Data block:
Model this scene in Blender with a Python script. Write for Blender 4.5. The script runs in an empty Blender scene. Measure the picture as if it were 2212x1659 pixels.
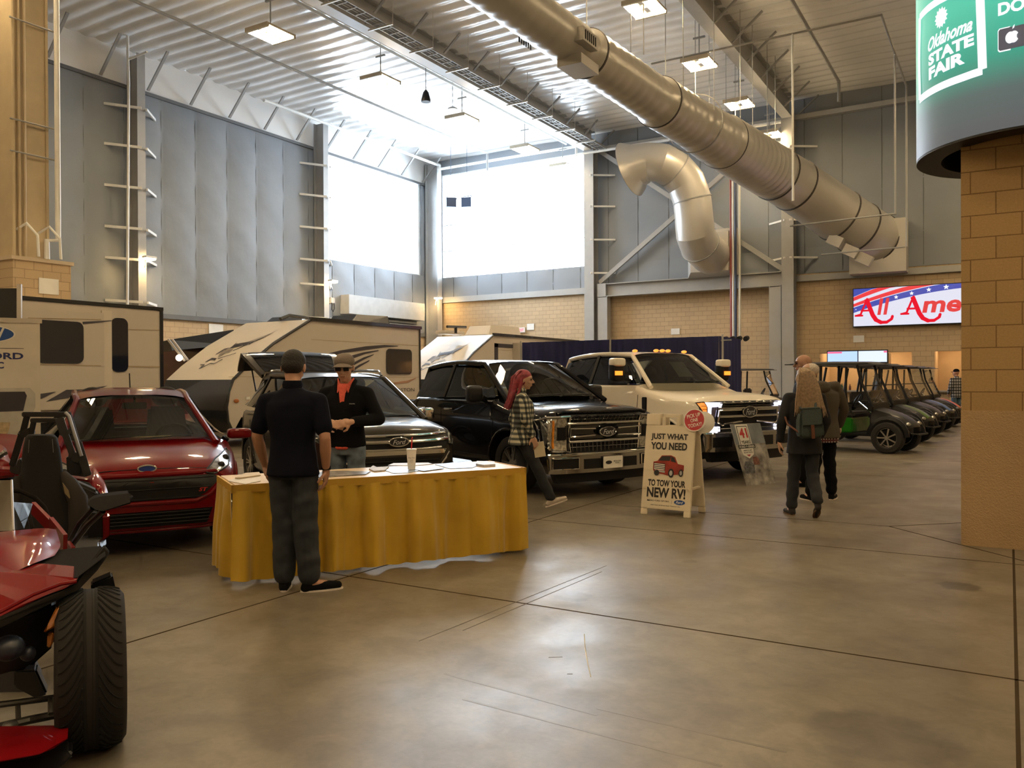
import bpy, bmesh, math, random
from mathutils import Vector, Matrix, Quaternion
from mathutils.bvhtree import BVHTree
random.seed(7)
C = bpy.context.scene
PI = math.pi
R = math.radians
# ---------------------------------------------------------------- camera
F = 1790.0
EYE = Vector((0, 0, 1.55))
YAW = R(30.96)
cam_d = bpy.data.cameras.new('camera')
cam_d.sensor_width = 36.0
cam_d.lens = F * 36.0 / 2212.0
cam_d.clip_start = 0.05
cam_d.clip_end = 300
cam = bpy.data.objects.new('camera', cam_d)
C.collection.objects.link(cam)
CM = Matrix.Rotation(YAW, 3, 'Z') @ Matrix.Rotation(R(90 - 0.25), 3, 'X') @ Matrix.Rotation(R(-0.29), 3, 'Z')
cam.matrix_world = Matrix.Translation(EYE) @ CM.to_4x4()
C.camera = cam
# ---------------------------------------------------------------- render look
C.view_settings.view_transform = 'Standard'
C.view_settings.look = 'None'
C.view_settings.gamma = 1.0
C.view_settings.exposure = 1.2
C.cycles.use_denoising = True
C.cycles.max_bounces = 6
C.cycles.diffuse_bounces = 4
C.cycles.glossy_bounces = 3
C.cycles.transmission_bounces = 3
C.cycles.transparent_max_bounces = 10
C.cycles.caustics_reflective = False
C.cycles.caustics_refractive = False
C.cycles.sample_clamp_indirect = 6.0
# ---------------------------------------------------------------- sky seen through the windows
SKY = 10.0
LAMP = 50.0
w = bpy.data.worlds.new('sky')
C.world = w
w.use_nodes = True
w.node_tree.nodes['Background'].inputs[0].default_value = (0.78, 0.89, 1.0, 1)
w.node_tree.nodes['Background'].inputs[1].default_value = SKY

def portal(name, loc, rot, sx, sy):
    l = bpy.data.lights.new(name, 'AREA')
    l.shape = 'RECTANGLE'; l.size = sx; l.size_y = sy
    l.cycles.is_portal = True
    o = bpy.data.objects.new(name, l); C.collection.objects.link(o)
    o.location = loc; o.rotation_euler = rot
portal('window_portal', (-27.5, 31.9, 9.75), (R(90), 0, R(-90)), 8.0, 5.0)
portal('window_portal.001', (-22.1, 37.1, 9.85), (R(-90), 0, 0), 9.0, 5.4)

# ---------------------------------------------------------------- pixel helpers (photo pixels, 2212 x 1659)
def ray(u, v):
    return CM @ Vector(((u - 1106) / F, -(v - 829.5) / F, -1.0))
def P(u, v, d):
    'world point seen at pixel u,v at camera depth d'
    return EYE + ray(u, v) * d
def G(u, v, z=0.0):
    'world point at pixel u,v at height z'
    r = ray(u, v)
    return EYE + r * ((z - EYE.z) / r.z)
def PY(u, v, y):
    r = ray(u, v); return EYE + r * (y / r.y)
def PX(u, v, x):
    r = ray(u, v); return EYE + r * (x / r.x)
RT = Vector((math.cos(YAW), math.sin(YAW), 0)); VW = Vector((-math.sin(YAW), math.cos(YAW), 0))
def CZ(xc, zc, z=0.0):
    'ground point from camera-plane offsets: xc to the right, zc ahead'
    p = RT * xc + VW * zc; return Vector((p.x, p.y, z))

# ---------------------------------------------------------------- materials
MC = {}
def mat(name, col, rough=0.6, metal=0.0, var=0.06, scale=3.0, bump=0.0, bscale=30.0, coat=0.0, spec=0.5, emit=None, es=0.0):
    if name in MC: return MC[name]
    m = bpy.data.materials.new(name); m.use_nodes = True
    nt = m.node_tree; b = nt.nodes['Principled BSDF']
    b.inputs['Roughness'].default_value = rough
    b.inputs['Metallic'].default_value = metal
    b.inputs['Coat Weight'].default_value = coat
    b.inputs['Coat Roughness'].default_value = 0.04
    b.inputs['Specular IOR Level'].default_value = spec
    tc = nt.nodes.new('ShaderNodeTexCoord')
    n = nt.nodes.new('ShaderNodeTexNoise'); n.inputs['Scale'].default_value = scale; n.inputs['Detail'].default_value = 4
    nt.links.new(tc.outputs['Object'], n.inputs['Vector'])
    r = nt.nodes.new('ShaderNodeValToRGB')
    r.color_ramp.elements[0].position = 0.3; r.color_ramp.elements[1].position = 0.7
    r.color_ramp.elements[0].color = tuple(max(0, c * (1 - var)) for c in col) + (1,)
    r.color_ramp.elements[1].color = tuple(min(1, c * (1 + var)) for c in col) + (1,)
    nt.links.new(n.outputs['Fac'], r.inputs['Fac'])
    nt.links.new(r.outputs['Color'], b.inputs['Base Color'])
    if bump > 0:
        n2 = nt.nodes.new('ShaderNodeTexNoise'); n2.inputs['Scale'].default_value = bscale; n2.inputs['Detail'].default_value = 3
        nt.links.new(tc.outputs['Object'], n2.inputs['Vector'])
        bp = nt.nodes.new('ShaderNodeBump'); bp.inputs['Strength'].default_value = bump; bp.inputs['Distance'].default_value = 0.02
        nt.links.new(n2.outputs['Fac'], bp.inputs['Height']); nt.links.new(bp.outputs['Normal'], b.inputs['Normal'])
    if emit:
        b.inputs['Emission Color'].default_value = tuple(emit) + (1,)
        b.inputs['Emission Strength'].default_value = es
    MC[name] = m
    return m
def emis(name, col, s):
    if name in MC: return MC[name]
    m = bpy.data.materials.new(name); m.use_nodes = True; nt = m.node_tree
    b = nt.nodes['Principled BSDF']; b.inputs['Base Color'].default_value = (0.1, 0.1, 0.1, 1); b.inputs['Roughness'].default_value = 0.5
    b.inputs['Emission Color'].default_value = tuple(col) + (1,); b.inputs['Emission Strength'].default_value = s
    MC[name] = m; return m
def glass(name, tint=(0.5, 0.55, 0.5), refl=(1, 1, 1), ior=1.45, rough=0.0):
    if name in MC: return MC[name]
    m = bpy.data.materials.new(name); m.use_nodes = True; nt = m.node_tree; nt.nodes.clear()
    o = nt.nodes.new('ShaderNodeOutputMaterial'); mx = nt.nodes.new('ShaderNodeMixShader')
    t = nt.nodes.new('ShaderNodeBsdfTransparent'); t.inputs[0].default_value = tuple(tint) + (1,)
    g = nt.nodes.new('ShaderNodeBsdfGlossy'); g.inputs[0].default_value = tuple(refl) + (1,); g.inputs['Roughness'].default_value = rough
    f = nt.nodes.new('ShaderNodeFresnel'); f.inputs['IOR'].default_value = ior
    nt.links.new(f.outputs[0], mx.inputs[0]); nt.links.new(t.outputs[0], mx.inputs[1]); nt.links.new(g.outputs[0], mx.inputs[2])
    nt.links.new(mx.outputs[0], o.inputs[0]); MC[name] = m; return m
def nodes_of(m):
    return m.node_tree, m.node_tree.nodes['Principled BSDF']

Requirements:
Print each line of the material above exactly, with the pictures removed from your copy.

Solution below:
Model this scene in Blender with a Python script. Write for Blender 4.5. The script runs in an empty Blender scene. Measure the picture as if it were 2212x1659 pixels.
import bpy, bmesh, math, random
from mathutils import Vector, Matrix, Quaternion
from mathutils.bvhtree import BVHTree
random.seed(7)
C = bpy.context.scene
PI = math.pi
R = math.radians
# ---------------------------------------------------------------- camera
F = 1790.0
EYE = Vector((0, 0, 1.55))
YAW = R(30.96)
cam_d = bpy.data.cameras.new('camera')
cam_d.sensor_width = 36.0
cam_d.lens = F * 36.0 / 2212.0
cam_d.clip_start = 0.05
cam_d.clip_end = 300
cam = bpy.data.objects.new('camera', cam_d)
C.collection.objects.link(cam)
CM = Matrix.Rotation(YAW, 3, 'Z') @ Matrix.Rotation(R(90 - 0.25), 3, 'X') @ Matrix.Rotation(R(-0.29), 3, 'Z')
cam.matrix_world = Matrix.Translation(EYE) @ CM.to_4x4()
C.camera = cam
# ---------------------------------------------------------------- render look
C.view_settings.view_transform = 'Standard'
C.view_settings.look = 'None'
C.view_settings.gamma = 1.0
C.view_settings.exposure = 1.2
C.cycles.use_denoising = True
C.cycles.max_bounces = 6
C.cycles.diffuse_bounces = 4
C.cycles.glossy_bounces = 3
C.cycles.transmission_bounces = 3
C.cycles.transparent_max_bounces = 10
C.cycles.caustics_reflective = False
C.cycles.caustics_refractive = False
C.cycles.sample_clamp_indirect = 6.0
# ---------------------------------------------------------------- sky seen through the windows
SKY = 10.0
LAMP = 50.0
w = bpy.data.worlds.new('sky')
C.world = w
w.use_nodes = True
w.node_tree.nodes['Background'].inputs[0].default_value = (0.78, 0.89, 1.0, 1)
w.node_tree.nodes['Background'].inputs[1].default_value = SKY

def portal(name, loc, rot, sx, sy):
    l = bpy.data.lights.new(name, 'AREA')
    l.shape = 'RECTANGLE'; l.size = sx; l.size_y = sy
    l.cycles.is_portal = True
    o = bpy.data.objects.new(name, l); C.collection.objects.link(o)
    o.location = loc; o.rotation_euler = rot
portal('window_portal', (-27.5, 31.9, 9.75), (R(90), 0, R(-90)), 8.0, 5.0)
portal('window_portal.001', (-22.1, 37.1, 9.85), (R(-90), 0, 0), 9.0, 5.4)

# ---------------------------------------------------------------- pixel helpers (photo pixels, 2212 x 1659)
def ray(u, v):
    return CM @ Vector(((u - 1106) / F, -(v - 829.5) / F, -1.0))
def P(u, v, d):
    'world point seen at pixel u,v at camera depth d'
    return EYE + ray(u, v) * d
def G(u, v, z=0.0):
    'world point at pixel u,v at height z'
    r = ray(u, v)
    return EYE + r * ((z - EYE.z) / r.z)
def PY(u, v, y):
    r = ray(u, v); return EYE + r * (y / r.y)
def PX(u, v, x):
    r = ray(u, v); return EYE + r * (x / r.x)
RT = Vector((math.cos(YAW), math.sin(YAW), 0)); VW = Vector((-math.sin(YAW), math.cos(YAW), 0))
def CZ(xc, zc, z=0.0):
    'ground point from camera-plane offsets: xc to the right, zc ahead'
    p = RT * xc + VW * zc; return Vector((p.x, p.y, z))

# ---------------------------------------------------------------- materials
MC = {}
def mat(name, col, rough=0.6, metal=0.0, var=0.06, scale=3.0, bump=0.0, bscale=30.0, coat=0.0, spec=0.5, emit=None, es=0.0):
    if name in MC: return MC[name]
    m = bpy.data.materials.new(name); m.use_nodes = True
    nt = m.node_tree; b = nt.nodes['Principled BSDF']
    b.inputs['Roughness'].default_value = rough
    b.inputs['Metallic'].default_value = metal
    b.inputs['Coat Weight'].default_value = coat
    b.inputs['Coat Roughness'].default_value = 0.04
    b.inputs['Specular IOR Level'].default_value = spec
    tc = nt.nodes.new('ShaderNodeTexCoord')
    n = nt.nodes.new('ShaderNodeTexNoise'); n.inputs['Scale'].default_value = scale; n.inputs['Detail'].default_value = 4
    nt.links.new(tc.outputs['Object'], n.inputs['Vector'])
    r = nt.nodes.new('ShaderNodeValToRGB')
    r.color_ramp.elements[0].position = 0.3; r.color_ramp.elements[1].position = 0.7
    r.color_ramp.elements[0].color = tuple(max(0, c * (1 - var)) for c in col) + (1,)
    r.color_ramp.elements[1].color = tuple(min(1, c * (1 + var)) for c in col) + (1,)
    nt.links.new(n.outputs['Fac'], r.inputs['Fac'])
    nt.links.new(r.outputs['Color'], b.inputs['Base Color'])
    if bump > 0:
        n2 = nt.nodes.new('ShaderNodeTexNoise'); n2.inputs['Scale'].default_value = bscale; n2.inputs['Detail'].default_value = 3
        nt.links.new(tc.outputs['Object'], n2.inputs['Vector'])
        bp = nt.nodes.new('ShaderNodeBump'); bp.inputs['Strength'].default_value = bump; bp.inputs['Distance'].default_value = 0.02
        nt.links.new(n2.outputs['Fac'], bp.inputs['Height']); nt.links.new(bp.outputs['Normal'], b.inputs['Normal'])
    if emit:
        b.inputs['Emission Color'].default_value = tuple(emit) + (1,)
        b.inputs['Emission Strength'].default_value = es
    MC[name] = m
    return m
def emis(name, col, s):
    if name in MC: return MC[name]
    m = bpy.data.materials.new(name); m.use_nodes = True; nt = m.node_tree
    b = nt.nodes['Principled BSDF']; b.inputs['Base Color'].default_value = (0.1, 0.1, 0.1, 1); b.inputs['Roughness'].default_value = 0.5
    b.inputs['Emission Color'].default_value = tuple(col) + (1,); b.inputs['Emission Strength'].default_value = s
    MC[name] = m; return m
def glass(name, tint=(0.5, 0.55, 0.5), refl=(1, 1, 1), ior=1.45, rough=0.0):
    if name in MC: return MC[name]
    m = bpy.data.materials.new(name); m.use_nodes = True; nt = m.node_tree; nt.nodes.clear()
    o = nt.nodes.new('ShaderNodeOutputMaterial'); mx = nt.nodes.new('ShaderNodeMixShader')
    t = nt.nodes.new('ShaderNodeBsdfTransparent'); t.inputs[0].default_value = tuple(tint) + (1,)
    g = nt.nodes.new('ShaderNodeBsdfGlossy'); g.inputs[0].default_value = tuple(refl) + (1,); g.inputs['Roughness'].default_value = rough
    f = nt.nodes.new('ShaderNodeFresnel'); f.inputs['IOR'].default_value = ior
    nt.links.new(f.outputs[0], mx.inputs[0]); nt.links.new(t.outputs[0], mx.inputs[1]); nt.links.new(g.outputs[0], mx.inputs[2])
    nt.links.new(mx.outputs[0], o.inputs[0]); MC[name] = m; return m
def nodes_of(m):
    return m.node_tree, m.node_tree.nodes['Principled BSDF']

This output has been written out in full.